:: Data entries ::
________________
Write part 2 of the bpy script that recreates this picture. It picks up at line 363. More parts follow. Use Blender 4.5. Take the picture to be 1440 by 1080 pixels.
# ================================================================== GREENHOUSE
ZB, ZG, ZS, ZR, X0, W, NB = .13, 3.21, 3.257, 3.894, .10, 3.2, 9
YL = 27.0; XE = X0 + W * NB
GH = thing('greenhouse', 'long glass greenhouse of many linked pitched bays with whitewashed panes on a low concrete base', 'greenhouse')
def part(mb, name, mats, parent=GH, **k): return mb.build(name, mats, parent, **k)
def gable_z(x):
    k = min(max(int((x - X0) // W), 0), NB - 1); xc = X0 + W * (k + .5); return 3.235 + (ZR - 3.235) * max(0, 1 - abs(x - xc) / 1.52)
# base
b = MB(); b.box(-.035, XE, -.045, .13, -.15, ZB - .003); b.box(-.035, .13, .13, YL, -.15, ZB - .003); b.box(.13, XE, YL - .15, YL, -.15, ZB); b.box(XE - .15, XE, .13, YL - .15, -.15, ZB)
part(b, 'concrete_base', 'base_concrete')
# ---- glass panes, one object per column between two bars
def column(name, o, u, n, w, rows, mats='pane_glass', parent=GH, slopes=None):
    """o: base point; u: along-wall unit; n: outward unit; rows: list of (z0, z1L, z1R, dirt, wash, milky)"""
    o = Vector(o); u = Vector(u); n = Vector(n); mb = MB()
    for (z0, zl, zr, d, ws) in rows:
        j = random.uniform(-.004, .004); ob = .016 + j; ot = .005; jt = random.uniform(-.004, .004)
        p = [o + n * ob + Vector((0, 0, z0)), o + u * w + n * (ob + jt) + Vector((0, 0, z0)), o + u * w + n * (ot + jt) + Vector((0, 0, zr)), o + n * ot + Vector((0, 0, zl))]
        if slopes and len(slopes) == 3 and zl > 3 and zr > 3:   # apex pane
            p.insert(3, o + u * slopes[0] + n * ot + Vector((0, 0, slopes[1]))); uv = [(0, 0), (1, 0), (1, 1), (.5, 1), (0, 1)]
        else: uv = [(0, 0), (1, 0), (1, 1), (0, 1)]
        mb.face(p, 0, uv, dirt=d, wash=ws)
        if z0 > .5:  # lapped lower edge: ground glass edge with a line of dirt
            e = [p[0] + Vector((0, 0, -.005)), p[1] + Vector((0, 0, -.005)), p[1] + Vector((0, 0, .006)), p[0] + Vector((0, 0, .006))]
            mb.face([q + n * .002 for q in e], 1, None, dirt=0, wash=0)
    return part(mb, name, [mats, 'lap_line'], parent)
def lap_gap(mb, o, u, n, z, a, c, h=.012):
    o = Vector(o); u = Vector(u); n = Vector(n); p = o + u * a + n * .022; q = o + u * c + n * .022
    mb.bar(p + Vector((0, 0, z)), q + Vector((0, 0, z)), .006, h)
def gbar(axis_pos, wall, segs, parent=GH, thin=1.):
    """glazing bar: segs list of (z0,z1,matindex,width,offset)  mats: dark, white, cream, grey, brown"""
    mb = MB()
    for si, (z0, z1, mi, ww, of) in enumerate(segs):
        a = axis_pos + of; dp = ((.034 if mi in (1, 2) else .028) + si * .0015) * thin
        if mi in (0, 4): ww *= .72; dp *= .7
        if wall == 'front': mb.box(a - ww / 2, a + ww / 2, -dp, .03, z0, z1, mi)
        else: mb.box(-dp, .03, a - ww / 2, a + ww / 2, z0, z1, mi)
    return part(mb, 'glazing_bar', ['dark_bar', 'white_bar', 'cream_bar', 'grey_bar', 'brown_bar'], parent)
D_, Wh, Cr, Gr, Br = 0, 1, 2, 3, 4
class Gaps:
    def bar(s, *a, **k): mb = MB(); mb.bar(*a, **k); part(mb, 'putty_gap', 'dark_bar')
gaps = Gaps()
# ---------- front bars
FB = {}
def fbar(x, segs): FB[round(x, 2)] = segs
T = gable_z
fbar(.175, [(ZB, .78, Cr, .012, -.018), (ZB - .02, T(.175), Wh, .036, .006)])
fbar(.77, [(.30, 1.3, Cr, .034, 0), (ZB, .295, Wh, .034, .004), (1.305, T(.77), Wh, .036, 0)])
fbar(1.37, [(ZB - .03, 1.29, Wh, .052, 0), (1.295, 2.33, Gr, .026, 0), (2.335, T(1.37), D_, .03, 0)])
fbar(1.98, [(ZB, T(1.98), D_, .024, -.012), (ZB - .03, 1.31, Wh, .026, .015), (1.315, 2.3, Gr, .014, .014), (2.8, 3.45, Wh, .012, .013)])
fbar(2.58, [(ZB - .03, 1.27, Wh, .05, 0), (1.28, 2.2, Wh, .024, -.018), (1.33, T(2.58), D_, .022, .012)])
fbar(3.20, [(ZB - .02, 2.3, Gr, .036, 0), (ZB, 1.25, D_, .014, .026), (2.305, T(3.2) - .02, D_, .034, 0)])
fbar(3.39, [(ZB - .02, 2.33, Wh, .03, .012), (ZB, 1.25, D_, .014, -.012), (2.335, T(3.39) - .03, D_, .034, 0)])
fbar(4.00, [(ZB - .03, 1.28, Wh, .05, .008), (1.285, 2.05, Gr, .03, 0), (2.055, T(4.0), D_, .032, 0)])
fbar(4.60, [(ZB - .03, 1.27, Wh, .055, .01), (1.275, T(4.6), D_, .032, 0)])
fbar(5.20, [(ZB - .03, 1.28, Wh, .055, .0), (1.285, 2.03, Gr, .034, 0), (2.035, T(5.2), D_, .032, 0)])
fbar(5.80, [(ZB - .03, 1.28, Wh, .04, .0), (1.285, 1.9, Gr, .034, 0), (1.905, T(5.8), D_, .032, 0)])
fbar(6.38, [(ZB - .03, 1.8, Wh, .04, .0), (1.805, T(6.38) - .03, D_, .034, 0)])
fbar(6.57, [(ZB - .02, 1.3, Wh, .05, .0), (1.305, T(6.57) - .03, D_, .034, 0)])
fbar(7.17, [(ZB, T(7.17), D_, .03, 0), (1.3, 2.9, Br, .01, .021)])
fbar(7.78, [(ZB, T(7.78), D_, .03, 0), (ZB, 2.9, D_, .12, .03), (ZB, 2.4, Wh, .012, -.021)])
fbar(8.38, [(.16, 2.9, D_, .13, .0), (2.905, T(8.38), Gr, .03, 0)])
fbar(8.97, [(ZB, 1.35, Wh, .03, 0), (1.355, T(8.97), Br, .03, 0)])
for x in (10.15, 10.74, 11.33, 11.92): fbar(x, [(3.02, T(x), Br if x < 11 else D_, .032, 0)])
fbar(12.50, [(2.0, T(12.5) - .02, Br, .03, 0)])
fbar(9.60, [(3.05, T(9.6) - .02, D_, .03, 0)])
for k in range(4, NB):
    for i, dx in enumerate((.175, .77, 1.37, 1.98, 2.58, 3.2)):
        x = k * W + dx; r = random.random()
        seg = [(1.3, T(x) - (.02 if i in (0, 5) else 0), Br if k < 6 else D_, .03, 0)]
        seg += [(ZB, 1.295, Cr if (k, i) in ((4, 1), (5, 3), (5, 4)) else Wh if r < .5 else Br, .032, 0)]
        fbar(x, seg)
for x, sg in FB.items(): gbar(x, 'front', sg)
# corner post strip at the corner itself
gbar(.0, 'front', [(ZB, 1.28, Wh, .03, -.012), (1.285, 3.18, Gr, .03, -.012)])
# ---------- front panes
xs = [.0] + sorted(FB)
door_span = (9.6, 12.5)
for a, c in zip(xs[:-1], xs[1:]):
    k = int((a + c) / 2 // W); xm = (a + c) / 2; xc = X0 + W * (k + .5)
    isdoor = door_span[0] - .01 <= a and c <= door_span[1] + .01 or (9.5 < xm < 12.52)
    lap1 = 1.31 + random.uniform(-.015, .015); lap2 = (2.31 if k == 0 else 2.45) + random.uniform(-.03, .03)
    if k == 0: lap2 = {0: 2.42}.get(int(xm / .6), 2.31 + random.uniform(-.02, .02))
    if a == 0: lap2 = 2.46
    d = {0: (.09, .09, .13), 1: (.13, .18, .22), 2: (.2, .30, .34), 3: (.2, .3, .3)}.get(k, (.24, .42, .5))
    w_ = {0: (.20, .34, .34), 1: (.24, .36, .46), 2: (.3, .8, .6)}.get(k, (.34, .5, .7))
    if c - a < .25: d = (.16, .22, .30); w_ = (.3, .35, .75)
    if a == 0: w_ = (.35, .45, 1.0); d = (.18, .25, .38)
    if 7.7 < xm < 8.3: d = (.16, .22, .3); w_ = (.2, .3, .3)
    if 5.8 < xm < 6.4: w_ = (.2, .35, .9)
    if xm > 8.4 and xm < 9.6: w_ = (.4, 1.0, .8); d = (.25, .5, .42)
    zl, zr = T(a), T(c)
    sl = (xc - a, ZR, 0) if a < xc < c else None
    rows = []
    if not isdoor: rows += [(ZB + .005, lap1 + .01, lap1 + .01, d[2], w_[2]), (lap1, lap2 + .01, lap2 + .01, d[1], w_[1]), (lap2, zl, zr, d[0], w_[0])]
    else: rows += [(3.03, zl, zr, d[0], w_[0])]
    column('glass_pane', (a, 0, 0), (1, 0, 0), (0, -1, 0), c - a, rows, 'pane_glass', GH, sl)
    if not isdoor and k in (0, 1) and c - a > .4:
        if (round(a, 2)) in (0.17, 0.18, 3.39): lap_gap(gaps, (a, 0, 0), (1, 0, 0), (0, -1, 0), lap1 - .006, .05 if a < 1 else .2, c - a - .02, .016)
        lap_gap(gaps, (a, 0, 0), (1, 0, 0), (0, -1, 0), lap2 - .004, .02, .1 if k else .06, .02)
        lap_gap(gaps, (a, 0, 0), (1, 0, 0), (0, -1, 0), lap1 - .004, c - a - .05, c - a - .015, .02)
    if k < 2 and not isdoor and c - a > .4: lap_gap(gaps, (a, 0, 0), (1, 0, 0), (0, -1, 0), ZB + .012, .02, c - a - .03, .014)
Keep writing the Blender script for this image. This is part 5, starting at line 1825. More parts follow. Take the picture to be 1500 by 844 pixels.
________________
:: Your goal ::
Copy down every line of the material above that includes the string "More".

:: Answer for this exercise ::
Write part 2 of the bpy script that recreates this picture. It picks up at line 363. More parts follow. Use Blender 4.5. Take the picture to be 1440 by 1080 pixels.
Keep writing the Blender script for this image. This is part 5, starting at line 1825. More parts follow. Take the picture to be 1500 by 844 pixels.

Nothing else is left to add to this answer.